Intertextuality occurs when a text references, echoes, or builds upon another text, creating layers of meaning. Allusions function when they assume reader knowledge and create resonance by comparing the current text to a prior one. Analyzing intertextual references involves identifying what text is referenced and explaining how that reference enriches, complicates, or comments on the current text's meaning.
You already know how to identify and track literary allusions — catching a reference to Odysseus in a contemporary novel or recognizing a biblical echo in a poem. Intertextual analysis is what you do *after* the identification: you explain what interpretive work the reference performs. The reference is not self-explanatory; it is an invitation to think about why this text chose to stand in relation to that one.
The key insight is that no text exists in isolation. Every text enters a conversation already in progress. When T.S. Eliot opens *The Waste Land* with "April is the cruellest month," he is deliberately inverting Chaucer's *Canterbury Tales*, which begins with April as a time of joyous renewal. The allusion is not decoration — it *argues* against Chaucer. The intertextual gap between the two Aprils is where the poem's central claim about modernity lives. To miss the reference is to miss the argument. This is why context-dependent interpretation (your prerequisite) is essential: the meaning of a phrase or image is not contained in the words alone but in the network of texts those words invoke.

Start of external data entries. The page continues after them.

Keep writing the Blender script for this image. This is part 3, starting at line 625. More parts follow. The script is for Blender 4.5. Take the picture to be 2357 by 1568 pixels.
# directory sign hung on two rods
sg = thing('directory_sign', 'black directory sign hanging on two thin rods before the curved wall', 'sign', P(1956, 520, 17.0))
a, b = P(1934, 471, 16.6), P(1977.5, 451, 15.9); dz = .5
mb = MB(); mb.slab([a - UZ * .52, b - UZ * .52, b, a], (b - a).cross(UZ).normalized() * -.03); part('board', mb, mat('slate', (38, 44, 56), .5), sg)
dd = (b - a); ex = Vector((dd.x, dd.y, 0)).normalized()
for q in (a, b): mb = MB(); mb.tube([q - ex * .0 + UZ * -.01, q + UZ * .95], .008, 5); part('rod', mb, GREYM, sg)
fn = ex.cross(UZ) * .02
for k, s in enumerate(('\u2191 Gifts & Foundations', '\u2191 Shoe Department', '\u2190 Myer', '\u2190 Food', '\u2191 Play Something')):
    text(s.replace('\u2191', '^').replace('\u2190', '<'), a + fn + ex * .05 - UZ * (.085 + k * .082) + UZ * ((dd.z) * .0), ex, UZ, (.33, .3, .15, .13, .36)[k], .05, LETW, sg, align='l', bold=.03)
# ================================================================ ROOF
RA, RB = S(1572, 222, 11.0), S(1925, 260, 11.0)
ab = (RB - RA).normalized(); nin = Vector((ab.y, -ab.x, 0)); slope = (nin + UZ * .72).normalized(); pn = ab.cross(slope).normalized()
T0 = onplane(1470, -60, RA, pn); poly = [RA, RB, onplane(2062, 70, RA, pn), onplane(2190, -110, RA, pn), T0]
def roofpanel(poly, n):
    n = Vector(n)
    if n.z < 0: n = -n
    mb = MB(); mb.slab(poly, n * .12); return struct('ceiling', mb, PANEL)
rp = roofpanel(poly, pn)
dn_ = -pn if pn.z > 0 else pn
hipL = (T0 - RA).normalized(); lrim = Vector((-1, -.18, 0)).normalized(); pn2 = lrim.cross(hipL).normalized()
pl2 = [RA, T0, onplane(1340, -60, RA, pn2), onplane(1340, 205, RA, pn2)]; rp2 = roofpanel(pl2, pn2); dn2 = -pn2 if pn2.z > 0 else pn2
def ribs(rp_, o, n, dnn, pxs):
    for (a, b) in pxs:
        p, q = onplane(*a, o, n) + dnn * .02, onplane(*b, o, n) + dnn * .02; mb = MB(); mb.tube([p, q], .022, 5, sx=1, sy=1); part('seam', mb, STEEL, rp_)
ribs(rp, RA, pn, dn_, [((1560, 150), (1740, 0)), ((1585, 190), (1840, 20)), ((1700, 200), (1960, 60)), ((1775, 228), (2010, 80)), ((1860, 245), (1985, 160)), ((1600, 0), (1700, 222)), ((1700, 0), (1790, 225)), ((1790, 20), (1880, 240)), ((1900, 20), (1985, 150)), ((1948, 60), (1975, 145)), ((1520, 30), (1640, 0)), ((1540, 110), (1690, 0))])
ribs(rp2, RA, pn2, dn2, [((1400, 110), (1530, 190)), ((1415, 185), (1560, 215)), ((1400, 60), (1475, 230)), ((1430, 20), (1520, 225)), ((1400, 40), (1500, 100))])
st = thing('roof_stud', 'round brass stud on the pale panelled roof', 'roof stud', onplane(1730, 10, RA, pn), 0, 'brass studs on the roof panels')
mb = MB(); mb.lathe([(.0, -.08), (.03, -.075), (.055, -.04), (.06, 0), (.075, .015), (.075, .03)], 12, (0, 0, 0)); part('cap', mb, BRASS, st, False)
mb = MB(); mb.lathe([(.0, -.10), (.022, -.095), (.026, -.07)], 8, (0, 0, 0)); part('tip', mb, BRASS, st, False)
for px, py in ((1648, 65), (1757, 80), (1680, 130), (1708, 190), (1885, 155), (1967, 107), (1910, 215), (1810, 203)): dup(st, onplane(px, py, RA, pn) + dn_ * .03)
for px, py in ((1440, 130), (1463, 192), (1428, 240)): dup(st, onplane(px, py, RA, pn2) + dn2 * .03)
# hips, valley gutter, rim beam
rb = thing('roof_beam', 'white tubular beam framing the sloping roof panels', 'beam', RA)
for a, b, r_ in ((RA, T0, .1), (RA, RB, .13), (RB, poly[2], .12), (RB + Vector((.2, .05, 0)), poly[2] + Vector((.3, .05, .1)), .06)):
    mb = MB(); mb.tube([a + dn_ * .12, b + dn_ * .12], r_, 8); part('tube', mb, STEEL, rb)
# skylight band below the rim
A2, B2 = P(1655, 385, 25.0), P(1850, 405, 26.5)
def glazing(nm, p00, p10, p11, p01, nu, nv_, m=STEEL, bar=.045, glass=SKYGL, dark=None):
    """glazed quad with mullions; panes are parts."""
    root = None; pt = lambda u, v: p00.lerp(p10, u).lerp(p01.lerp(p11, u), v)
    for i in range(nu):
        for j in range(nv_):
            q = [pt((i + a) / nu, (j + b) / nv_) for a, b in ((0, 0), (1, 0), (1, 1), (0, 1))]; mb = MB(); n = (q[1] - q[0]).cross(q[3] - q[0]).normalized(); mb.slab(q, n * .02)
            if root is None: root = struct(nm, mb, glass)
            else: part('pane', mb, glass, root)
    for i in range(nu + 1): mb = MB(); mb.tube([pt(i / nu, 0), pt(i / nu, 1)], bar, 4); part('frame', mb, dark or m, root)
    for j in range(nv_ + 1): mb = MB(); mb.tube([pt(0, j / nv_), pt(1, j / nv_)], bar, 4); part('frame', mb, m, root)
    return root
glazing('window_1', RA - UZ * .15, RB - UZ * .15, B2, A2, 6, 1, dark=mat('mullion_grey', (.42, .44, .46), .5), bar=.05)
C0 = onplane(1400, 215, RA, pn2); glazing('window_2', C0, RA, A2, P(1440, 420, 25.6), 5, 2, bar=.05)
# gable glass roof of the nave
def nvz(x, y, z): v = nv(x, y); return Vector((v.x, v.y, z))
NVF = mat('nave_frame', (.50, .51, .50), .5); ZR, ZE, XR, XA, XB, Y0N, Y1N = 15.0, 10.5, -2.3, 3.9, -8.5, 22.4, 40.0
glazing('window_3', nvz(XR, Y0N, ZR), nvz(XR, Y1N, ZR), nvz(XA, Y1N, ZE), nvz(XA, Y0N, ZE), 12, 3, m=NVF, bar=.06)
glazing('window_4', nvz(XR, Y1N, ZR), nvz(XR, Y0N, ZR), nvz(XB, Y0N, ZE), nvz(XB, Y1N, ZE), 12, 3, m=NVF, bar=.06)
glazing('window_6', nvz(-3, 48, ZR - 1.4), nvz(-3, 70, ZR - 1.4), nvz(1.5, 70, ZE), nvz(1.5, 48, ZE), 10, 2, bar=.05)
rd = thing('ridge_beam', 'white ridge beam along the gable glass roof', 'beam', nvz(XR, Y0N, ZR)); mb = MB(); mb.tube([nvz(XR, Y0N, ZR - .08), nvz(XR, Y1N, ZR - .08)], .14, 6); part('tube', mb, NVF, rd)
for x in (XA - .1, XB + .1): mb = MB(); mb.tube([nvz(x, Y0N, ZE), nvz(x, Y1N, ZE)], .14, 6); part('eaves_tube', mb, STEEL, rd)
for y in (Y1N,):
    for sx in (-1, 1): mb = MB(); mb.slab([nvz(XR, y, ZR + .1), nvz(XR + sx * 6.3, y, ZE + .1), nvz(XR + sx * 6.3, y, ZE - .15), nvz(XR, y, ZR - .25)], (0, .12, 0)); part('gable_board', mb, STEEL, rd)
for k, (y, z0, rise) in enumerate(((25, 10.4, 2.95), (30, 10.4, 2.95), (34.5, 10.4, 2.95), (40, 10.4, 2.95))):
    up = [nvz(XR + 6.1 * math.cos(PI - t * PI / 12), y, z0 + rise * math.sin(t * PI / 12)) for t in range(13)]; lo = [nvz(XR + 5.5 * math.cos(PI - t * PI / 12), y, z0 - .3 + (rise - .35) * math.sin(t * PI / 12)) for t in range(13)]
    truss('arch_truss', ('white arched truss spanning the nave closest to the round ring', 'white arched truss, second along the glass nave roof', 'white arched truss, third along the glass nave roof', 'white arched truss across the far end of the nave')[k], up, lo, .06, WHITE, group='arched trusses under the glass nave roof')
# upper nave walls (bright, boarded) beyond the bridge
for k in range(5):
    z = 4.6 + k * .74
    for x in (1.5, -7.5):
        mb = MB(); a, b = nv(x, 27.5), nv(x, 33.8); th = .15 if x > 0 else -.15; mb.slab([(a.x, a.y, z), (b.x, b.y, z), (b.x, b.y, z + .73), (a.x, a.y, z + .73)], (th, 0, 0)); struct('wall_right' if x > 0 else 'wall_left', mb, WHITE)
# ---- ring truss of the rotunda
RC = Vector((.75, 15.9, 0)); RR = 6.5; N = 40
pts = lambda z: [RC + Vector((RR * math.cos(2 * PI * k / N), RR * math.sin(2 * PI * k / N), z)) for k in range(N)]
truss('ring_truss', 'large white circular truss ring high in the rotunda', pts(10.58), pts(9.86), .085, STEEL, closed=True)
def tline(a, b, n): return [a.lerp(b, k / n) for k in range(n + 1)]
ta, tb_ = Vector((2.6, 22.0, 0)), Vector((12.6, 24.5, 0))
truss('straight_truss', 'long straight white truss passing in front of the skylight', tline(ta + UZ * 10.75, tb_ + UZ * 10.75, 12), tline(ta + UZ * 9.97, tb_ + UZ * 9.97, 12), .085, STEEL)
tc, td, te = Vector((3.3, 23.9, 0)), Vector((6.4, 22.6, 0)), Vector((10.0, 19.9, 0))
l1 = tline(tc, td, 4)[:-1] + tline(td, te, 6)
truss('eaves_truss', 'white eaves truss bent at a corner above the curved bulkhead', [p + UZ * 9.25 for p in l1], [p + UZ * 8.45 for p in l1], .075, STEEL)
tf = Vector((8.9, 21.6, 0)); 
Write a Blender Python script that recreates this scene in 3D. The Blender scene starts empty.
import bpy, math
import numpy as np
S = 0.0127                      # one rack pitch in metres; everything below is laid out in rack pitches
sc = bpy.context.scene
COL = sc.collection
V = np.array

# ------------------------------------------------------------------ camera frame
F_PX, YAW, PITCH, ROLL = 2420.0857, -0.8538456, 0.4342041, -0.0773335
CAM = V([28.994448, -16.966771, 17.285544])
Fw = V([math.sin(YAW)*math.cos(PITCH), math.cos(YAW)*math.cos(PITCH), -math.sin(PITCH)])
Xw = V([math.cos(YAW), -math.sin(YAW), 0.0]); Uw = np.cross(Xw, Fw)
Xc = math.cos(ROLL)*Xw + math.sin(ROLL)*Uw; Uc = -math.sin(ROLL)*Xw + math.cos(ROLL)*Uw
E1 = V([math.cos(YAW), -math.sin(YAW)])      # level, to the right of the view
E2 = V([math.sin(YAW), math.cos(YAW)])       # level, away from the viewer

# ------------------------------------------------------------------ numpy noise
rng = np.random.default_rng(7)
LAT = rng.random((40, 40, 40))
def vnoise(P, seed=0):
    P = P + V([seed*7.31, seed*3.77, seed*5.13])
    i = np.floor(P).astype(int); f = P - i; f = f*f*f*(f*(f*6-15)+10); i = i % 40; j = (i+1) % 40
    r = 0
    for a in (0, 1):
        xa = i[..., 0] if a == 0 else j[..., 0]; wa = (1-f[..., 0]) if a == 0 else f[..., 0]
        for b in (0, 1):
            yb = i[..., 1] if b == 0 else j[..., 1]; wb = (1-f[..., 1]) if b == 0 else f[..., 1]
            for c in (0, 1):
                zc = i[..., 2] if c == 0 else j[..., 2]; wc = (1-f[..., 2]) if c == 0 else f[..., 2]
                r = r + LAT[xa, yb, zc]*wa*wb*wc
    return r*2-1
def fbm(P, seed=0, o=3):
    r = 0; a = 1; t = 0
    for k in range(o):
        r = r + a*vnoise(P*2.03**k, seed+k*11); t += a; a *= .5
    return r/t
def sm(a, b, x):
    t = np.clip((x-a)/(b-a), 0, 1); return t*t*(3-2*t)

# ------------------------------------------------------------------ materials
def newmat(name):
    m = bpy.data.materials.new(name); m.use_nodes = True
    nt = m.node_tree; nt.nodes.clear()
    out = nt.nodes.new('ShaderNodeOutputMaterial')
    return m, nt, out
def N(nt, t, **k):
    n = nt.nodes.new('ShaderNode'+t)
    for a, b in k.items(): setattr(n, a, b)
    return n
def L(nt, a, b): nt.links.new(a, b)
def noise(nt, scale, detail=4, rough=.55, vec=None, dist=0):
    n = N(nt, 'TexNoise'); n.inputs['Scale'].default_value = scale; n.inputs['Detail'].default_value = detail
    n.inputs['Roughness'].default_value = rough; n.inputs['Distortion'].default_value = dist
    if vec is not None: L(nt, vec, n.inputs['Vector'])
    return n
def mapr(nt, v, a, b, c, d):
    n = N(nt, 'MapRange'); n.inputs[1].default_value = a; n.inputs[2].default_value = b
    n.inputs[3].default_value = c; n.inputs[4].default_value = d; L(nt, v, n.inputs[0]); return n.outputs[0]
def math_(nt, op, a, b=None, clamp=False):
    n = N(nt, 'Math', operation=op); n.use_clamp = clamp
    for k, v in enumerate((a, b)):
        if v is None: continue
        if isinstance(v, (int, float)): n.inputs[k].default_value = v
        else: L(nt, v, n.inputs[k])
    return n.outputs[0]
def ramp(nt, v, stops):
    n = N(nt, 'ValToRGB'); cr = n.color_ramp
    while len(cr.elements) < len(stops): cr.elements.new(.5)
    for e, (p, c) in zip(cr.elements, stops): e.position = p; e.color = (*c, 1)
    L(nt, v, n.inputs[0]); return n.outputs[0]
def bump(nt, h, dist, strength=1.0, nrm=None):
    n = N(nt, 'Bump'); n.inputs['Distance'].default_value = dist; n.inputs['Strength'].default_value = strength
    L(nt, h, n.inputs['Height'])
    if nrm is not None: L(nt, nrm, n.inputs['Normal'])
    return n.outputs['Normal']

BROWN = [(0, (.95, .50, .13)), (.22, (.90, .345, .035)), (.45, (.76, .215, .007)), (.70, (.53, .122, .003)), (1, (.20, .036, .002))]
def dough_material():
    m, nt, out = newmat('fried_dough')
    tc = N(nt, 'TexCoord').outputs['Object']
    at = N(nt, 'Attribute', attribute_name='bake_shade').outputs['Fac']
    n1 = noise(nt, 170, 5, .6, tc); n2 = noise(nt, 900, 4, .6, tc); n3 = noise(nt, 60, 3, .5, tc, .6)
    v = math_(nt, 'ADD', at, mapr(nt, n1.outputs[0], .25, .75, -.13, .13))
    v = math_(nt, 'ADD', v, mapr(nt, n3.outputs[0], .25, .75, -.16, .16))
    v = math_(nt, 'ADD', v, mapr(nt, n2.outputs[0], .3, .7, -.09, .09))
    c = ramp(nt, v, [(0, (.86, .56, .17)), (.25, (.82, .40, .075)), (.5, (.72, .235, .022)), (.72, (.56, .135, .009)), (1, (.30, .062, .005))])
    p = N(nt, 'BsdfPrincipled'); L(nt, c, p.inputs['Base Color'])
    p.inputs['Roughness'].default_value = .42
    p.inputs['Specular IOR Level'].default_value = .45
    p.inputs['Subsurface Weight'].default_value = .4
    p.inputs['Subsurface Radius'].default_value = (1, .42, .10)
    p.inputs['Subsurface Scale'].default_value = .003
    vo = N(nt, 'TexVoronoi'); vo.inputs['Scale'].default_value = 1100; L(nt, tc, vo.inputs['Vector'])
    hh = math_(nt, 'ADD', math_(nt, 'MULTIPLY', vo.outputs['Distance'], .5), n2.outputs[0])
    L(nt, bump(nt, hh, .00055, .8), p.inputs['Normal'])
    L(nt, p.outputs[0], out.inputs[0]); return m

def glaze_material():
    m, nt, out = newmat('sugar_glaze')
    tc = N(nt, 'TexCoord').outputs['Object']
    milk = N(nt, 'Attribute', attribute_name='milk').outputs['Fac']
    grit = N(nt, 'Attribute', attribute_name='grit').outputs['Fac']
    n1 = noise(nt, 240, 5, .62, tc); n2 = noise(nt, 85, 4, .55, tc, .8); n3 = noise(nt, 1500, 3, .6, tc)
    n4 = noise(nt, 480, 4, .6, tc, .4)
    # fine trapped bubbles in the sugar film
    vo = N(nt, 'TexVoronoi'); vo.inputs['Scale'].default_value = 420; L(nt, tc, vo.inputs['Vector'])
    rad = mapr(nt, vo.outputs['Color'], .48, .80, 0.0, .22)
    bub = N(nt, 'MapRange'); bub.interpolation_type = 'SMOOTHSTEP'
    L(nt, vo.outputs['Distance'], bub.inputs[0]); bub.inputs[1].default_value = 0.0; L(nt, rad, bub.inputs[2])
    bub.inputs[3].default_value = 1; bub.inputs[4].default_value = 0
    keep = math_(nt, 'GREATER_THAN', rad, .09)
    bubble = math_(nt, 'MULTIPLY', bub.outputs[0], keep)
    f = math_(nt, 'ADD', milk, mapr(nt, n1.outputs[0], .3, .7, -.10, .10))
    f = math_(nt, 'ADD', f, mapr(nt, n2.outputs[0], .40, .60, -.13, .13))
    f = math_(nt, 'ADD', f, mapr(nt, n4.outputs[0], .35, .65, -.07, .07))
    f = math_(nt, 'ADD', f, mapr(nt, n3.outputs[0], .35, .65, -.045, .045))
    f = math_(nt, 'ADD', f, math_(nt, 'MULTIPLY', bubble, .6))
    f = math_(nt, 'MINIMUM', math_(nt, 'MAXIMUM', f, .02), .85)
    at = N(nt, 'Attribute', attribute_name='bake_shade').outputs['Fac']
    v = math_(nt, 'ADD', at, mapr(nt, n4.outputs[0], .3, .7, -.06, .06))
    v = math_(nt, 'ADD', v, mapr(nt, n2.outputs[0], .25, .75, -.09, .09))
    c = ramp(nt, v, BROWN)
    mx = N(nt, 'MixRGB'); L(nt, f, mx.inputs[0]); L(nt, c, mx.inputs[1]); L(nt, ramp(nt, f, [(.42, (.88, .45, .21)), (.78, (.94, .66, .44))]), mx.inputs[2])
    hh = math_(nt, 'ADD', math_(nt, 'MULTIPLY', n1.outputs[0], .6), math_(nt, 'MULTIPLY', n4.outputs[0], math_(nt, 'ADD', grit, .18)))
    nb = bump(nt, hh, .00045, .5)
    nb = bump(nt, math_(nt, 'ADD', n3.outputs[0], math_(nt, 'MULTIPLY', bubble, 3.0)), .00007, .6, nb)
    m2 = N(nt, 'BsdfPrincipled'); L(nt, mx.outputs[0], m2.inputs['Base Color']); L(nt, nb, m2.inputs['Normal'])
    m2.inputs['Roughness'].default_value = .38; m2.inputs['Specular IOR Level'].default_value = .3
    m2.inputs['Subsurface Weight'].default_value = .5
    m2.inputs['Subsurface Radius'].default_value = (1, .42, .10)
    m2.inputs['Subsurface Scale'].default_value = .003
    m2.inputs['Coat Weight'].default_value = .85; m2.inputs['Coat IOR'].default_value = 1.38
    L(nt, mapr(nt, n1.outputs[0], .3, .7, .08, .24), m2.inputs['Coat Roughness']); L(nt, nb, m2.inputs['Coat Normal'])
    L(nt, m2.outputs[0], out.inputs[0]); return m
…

Intertextuality operates at different levels of explicitness. A direct quotation is the most transparent; an allusion requires reader recognition; an echo or structural parallel may be subtle enough that scholars debate whether it is intentional. At the most diffuse level, genre conventions are themselves intertextual — when a text invokes the sonnet form, the detective story structure, or the pastoral mode, it positions itself in relation to every prior text that used those conventions. Genre intertextuality creates expectation that the text can then fulfill, subvert, or rewrite. When *Paradise Lost* opens with an epic invocation, it signals its participation in a tradition stretching from Homer and Virgil — and the reader who knows that tradition reads each departure from convention as meaningful.
The analytical move in intertextual analysis is always comparative. State what the reference is, explain what the source text carries (what associations, meanings, or emotional valence it brings), and then explain how those carried meanings interact with the current text's context. Does the allusion create irony — a gap between the elevated source and the diminished present (as in *The Waste Land*)? Does it create authority — borrowing the source's prestige? Does it revise or argue back — reworking a prior story to change its meaning (as Angela Carter's retellings of fairy tales do)? The analysis is not complete until you have answered: why this reference, and what does it do that no other choice could have done?